Review: “Heart Eyes”

For a while, Heart Eyes is about as stuck on what it wants to say about love as those guys on Hinge who only seem interested in talking about beer, that one trip they took abroad five years ago, and The Office. Bearing the tagline “Romance is dead,” director Josh Ruben’s slasher/rom-com mash-up opens with a brutal, comical take-down of Instagram-perfect couples: a young woman’s carefully manipulated proposal is interrupted (after she scolds her boyfriend for putting the ring in her food, and he lashes out at the photographer he hired to capture the moment for failing to do his job) by an attack by the Heart Eyes Killer, a masked serial killer who—as an assemblage of news clips relay in short order— travels to a different city every Valentine’s Day and murders couples out celebrating. His kills are creative and gnarly, gleeful explosions of sticky goo that any gore-head would love, and his motive points toward the cynicism that typically takes over the single half of the population around the holiday. That’s why it’s so surprising when the story (written by horror/comedy veterans Christopher Landon, Michael Kennedy, and Phillip Murphy) not only begins to turn so heavily in the direction of a typical romantic comedy, but also wears its genre influences so obviously on its sleeve. This is no more apparent than a late-film confrontation with Heart Eyes set at a drive-in theatre showing His Girl Friday, Cary Grant and Rosalind Russell’s faces beaming down from the giant screen on the scores of happy couples below them, their rat-a-tat dialogue echoing around the leads as they attempt to evade the killer. The 1940 film by Howard Hawks, in which Grant and Russell play former journalist spouses thrown back together to untangle a murder case before Russell’s Hildy Johnson retires from the business and remarries, is a classic of the screwball comedy, a subgenre of the romantic comedy that accents the absurdity of love more than it succumbs to swooning romance. 

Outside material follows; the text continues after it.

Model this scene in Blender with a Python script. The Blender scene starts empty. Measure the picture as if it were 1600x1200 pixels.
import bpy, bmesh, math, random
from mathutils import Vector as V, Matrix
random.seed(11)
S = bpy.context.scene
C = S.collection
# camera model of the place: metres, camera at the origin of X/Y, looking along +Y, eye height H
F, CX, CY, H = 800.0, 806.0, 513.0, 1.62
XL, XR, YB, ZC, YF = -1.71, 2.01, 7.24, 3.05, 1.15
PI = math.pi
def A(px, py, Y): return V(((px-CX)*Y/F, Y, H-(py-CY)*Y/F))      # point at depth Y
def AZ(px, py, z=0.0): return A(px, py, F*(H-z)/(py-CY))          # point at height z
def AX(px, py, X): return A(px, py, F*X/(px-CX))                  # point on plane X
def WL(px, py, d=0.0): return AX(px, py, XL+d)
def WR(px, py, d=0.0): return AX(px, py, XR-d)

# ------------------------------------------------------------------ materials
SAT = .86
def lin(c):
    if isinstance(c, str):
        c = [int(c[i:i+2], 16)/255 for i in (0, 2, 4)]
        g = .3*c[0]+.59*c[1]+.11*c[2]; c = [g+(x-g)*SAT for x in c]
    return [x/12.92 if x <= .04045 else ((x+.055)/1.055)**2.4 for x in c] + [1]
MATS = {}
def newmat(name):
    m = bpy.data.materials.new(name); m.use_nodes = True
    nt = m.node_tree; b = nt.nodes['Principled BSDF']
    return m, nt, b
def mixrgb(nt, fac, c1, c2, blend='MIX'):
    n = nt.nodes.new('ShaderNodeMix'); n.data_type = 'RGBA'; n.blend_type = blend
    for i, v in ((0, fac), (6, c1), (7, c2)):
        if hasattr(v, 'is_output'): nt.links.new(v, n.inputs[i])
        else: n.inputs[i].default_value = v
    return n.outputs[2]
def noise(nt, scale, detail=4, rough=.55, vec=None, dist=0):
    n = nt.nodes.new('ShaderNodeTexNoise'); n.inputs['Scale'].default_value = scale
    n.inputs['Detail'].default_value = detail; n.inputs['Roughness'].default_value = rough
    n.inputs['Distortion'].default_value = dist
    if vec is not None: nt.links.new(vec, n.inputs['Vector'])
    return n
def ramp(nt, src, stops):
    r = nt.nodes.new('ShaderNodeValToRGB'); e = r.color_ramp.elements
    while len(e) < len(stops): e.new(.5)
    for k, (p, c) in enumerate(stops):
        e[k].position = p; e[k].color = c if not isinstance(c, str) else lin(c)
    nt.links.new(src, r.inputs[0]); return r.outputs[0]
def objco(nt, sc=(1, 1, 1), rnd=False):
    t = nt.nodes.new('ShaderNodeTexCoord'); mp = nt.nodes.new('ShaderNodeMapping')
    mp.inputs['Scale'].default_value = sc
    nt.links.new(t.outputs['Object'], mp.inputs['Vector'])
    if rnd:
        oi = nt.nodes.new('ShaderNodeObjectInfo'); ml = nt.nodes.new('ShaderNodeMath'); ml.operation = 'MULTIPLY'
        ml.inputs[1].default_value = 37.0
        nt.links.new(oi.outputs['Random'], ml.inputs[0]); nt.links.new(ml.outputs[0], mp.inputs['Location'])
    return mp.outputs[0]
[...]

Rosalind Russell and Cary Grant in “His Girl Friday”

That Heart Eyes is trying to capture a similar spirit is apparent in the film long before this explicit reference occurs, when the story cuts from the killer’s intro to a coffee shop meet-cute shared by the film’s generically attractive protagonists, Ally (Olivia Holt) and Jay (Mason Gooding). Their connection over their shared weird coffee order ends as awkwardly as it picks up later, when it turns out that Jay is the freelance marketing guru hired by the Seattle-based jewelry company Ally works for to salvage a controversial ad campaign involving doomed couples that Ally (still reeling from a recent break-up) designed. Their Valentine’s day-long feud culminates in a train wreck of a maybe work meeting/maybe date and an encounter that leads the Heart Eyes Killer, stalking other couples nearby, to believe that they are an item, and make them his next target.

Olivia Holt and Mason Gooding in “Heart Eyes”

After its shaky opening, Hearts Eyes really takes off after this, hitting on an impressive amount of genre beats while rarely feeling tired: a dominant female lead, a battle of the sexes, an argumentative pair forced by circumstance to work together, constantly protesting that they aren’t a couple even as their chemistry apparent to seemingly everyone except them says otherwise. That’s not to mention its myriad other allusions to rom-com classics, from Ally’s pre-date shopping spree to her best friend Monica (Gigi Zumbado) name-dropping everything from Notting Hill to Love, Actually in her climatic “go get him” monologue. Holt and Gooding may be no Grant and Russell, but they do genuinely spark off each other, and the serious, intimate moments in which they slowly build trust are nicely spaced between pratfalls and the clumsy encounters that pull them back together every time it seems they are about to part ways. Their scenes only don’t hit when the dialogue they have to parrot rankles; unfortunately, many of the writers’ attempts at humor, particularly involving the colorful ensemble of supporting players like Ally’s Miranda Priestly-lite boss Crystal (Michaela Watkins) and the pair of detectives investigating the killer (played by Devon Sawa and Jordana Brewster), fall flat (I’m sure they’re just playing with franchise regular Brewster, but does the 2019 Fast & Furious spinoff Hobbs & Shaw possess enough cultural cachet to warrant a reference? I don’t think so). Meanwhile, the slasher side of the plot, while still existing as the impetus for Jay and Ally staying together, feels unscary and increasingly inane as the killer takes a backseat to the central love story. 

But even the final unveiling of the killer’s identity leans in the direction of an act of love rather than an act in opposition to it. It may be a subpar distillation of its references, but despite its stumbles, Heart Eyes ends up being oddly endearing, and an entertaining seasonal watch that accomplishes just enough to win over horror and romance fans alike— and maybe some of those skeptics who typically glance at Valentine’s Day with a sneer.

Heart Eyes is now playing in theaters. Runtime: 97 minutes. Rated R.